Twigg stressed the need for banks to think “very differently around the way that we build relationships with customers, the way that we manage those relationships with customers, and… our controls around product and controls around customer experience”, he said.

Underutilisation or misutilisation of staff has also been a longstanding issue for financial services – and one that could detriment banks’ preparedness for the CDR. Volt’s Shaun Lordan fears neglecting on-the-ground staff could further stifle innovation in open banking.

He urges banks “large and small” to “stop sidelining ops and tech staff when it comes to ideas generation”.

“We really need to start tapping into the guys at the forefront,” he said.

“My experiences of being close to the source gives you excellent ideas that should be considered in your in strategy planning, and they should be built into kind of recommendations to the board.”

Lordan further stressed the need for industry to be proactive in “jumping on the bus and educating customers” in order to encourage the wider embrace of open banking.

“Word of mouth is the biggest way for things to go round. Building the story internally is important for your culture.”

Finally, UBank’s Lucas Challamel, further stressed the need for cultural change within the organisation, encouraging staff to regard open banking not as an encumbrance but “an opportunity for growth”.

Notions of open banking driving intense competition and zero-sum outcomes should be dismissed, he said.
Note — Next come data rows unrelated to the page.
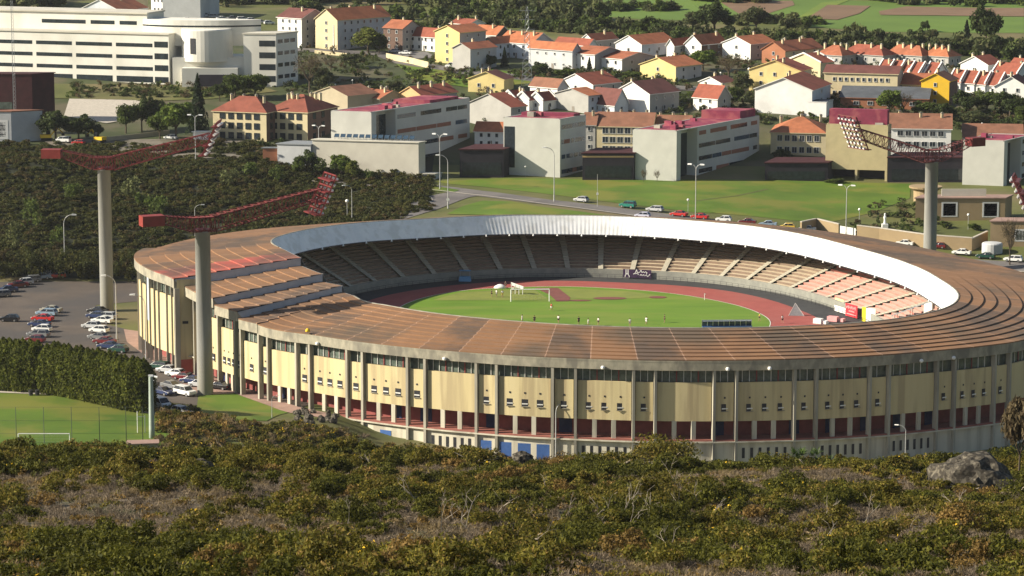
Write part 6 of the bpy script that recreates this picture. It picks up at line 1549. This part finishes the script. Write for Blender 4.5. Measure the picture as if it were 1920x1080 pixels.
def build_trees():
    used = set(); rr = random.Random(5)
    T = [(690, 100, 66, 46, 'spring', 'big round spring green tree beside the long orange roofed block'), (711, 101, 34, 38, 'dark', 'darker tree growing into the big round spring green one'), (580, 178, 62, 82, 'bare', 'tall bare brown tree at the end of the office wing'), (604, 180, 40, 50, 'olive', 'small dull tree at the foot of the tall bare one'),
         (372, 252, 54, 106, 'conifer', 'tall dark conifer before the office porch'), (440, 186, 60, 50, 'mid', 'green tree before the office porch, left of a similar one'), (478, 184, 56, 48, 'mid', 'green tree under the office wing'), (412, 190, 34, 36, 'dark', 'dark shrubby tree between conifer and office porch'),
         (236, 250, 44, 52, 'mid', 'slender green tree leftmost in the roadside clump below the offices'), (266, 248, 40, 60, 'dark', 'dark tree in the roadside clump below the offices'), (292, 244, 38, 56, 'dark', 'dark tree right of centre in the roadside clump'), (330, 262, 64, 66, 'round', 'bright green tree at the right of the roadside clump'), (300, 262, 40, 46, 'mid', 'low green tree before the dark ones of the roadside clump'),
         (105, 264, 60, 52, 'dark', 'dark bushy tree between maroon building and works yard'), (148, 264, 50, 44, 'dark', 'dark bushy tree over the white works van'), (88, 250, 30, 36, 'dark', 'small dark tree against the maroon building'), (180, 262, 26, 26, 'olive', 'small olive tree right of the white works van'),
         (1105, 138, 20, 30, 'conifer', 'small pointed conifer before the white house'), (946, 126, 22, 36, 'conifer', 'dark conifer before the blue shaded house'), (920, 128, 26, 26, 'dark', 'dark garden tree left of the blue shaded house'), (1010, 140, 40, 24, 'dark', 'garden shrub tree below the power pylon'), (1060, 146, 44, 18, 'mid', 'garden trees below the long pale house'), (1185, 150, 40, 18, 'mid', 'low green tree right of the low white house'),
         (1318, 132, 56, 40, 'round', 'light green tree between brown house and yellow gable'), (1366, 150, 62, 52, 'bare', 'brown leafless tree beside the curved town street'), (1392, 180, 40, 40, 'olive', 'dull tree on the slope left of the big yellow house'), (1372, 200, 46, 40, 'mid', 'green tree behind the tall white chimney stack'), (1410, 205, 36, 34, 'olive', 'olive tree left of the blank white gable'),
         (1340, 66, 76, 62, 'dark', 'large dark tree standing out of the wood below the fields'), (1418, 60, 60, 44, 'olive', 'pale brown tree left of the striped fields'), (1848, 92, 56, 80, 'dark', 'tall dark tree over the terraced houses at the field edge'), (1812, 84, 30, 44, 'conifer', 'dark pointed tree left of the tall one at the field edge'), (1735, 60, 20, 22, 'dark', 'lone small dark tree standing in the green field'),
         (1667, 218, 56, 52, 'round', 'green tree before the slate roofed brick hall'), (1694, 216, 40, 44, 'bare', 'brown tree leaning on the green one before the brick hall'), (1733, 218, 48, 30, 'mid', 'green bush tree under the bright yellow house'), (1770, 222, 50, 30, 'dark', 'dark tree under the bright yellow wall'), (1812, 214, 52, 44, 'dark', 'dark tree below the terraced houses'), (1850, 212, 56, 44, 'mid', 'green tree below the last terraced house'), (1893, 222, 60, 50, 'dark', 'dark tree under the white end house'), (1918, 236, 50, 40, 'mid', 'green tree at the edge of the view under the white end house'), (1830, 240, 60, 30, 'olive', 'olive bushy tree on the waste ground right of the brown roof'), (1878, 246, 50, 26, 'dark', 'dark bushy tree on the waste ground above the brown roof'),
         (1467, 300, 36, 22, 'dark', 'dark bush before the orange hipped block'), (1893, 497, 42, 92, 'bare', 'bare brown street tree at the edge of the view'), (1500, 217, 14, 10, 'bush', 'small green bush against the white annex'), (1522, 219, 14, 10, 'bush', 'second green bush against the white annex'),
         (640, 332, 46, 44, 'round', 'light green sapling beside the near lamp frame'), (662, 338, 30, 36, 'spring', 'pale sapling before the white hall'), (574, 326, 50, 44, 'dark', 'dark bushy tree before the brick wall'), (1163, 336, 14, 22, 'bare', 'tiny bare sapling before the dark link building'), (1207, 341, 14, 26, 'bare', 'bare sapling leftmost against the pale slab end'), (1232, 341, 14, 24, 'bare', 'bare sapling at the right of the pale slab end'), (1750, 420, 30, 20, 'mid', 'garden shrub left of the floodlight column'), (1775, 428, 26, 16, 'bush', 'green garden bush right of the floodlight column'), (1830, 432, 30, 16, 'bush', 'green garden bush under the stone house window'), (1565, 342, 40, 10, 'bush', 'low shrub under the cream block on pillars'), (740, 186, 40, 34, 'olive', 'dull tree on the bend left of the field'), (700, 182, 44, 30, 'dark', 'dark tree on the bend right of the bare tree'), (660, 128, 50, 26, 'olive', 'brownish hedge tree on the bank below the round tree'), (620, 132, 40, 28, 'bare', 'brown bush tree on the bank left of the round tree'), (1300, 60, 44, 36, 'olive', 'olive tree left of the large dark one by the wood'), (1120, 60, 50, 30, 'mid', 'green tree behind the shaded orange roof'), (860, 40, 50, 30, 'dark', 'dark tree behind the small white house')]
    for px, py, w, h, k, l in T:
        p = G(px, py); s = scale_at(p); o = place(tree_proto(k), used, p-Vector((0, 0, .2)), rr.uniform(0, 6.28), l); f = 1.3 if px < 345 and 240 < py < 265 else 1.12; w, h = w*f, h*(1.15 if f > 1.2 else 1.04)
        o['category'] = 'bush' if k == 'bush' else 'tree'
        o.scale = (w/s, w/s, h/s*1.03)
def crowns(rng, spots, n, ls, mats, mi, blobs=10, jit=.75):
    """spots: (x, y, z, spread, height)"""
    out = []
    for x, y, z, w, h in spots:
        C = clumpy(rng, n, w/2, h, blobs, 0, .36)+np.array([x, y, z, 0, 0, 0]); out.append((tris(C, ls*min(1.6, max(.7, w/7)), rng, .5, 0, jit), int(rng.choice(mi))))
    return out
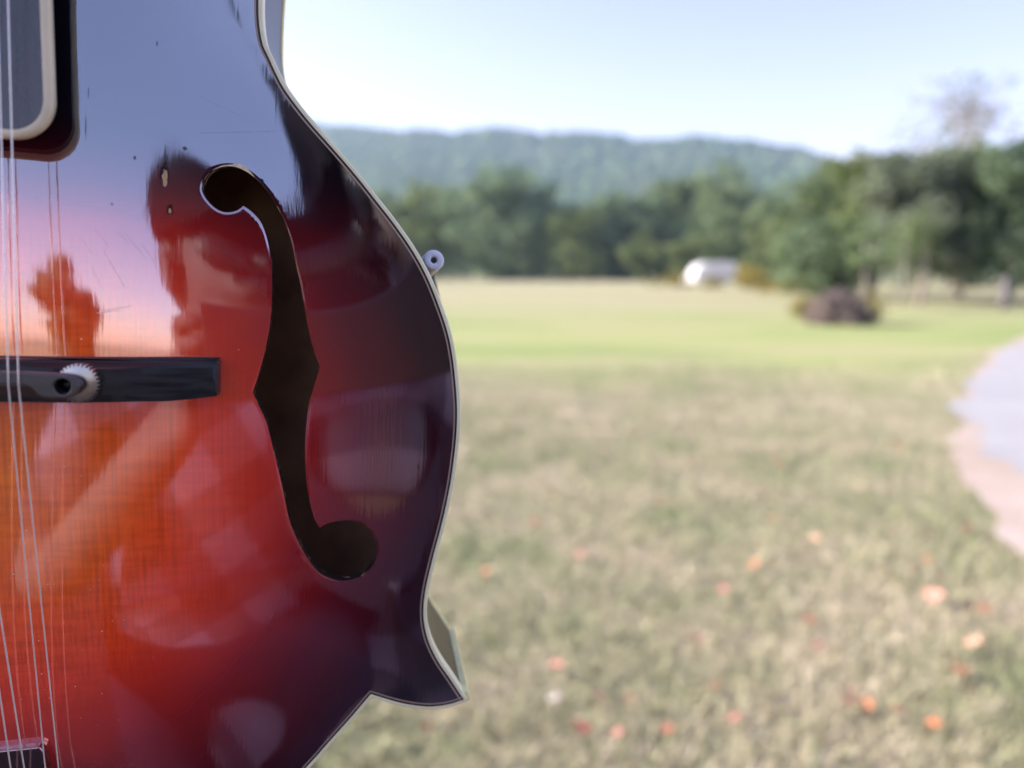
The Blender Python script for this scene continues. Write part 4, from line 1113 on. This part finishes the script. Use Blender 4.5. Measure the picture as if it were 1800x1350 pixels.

“There’s really a huge space for growth in the absolute value of the market and the industry [through open banking].”

“Traditional behaviours” – alluding to cultural ossification at the executive level – needs to be challenged, he added.

“At a strategic level, we need to see a change in the perception of open banking as a growth opportunity for everyone – not necessarily one that is super competitive.

“That, for me, remains the main challenge.”


The Future of Open Data, hosted on 7 May 2020, is part of FST Media’s virtual panel series, covering key areas of concern in technology and innovation affecting financial services today.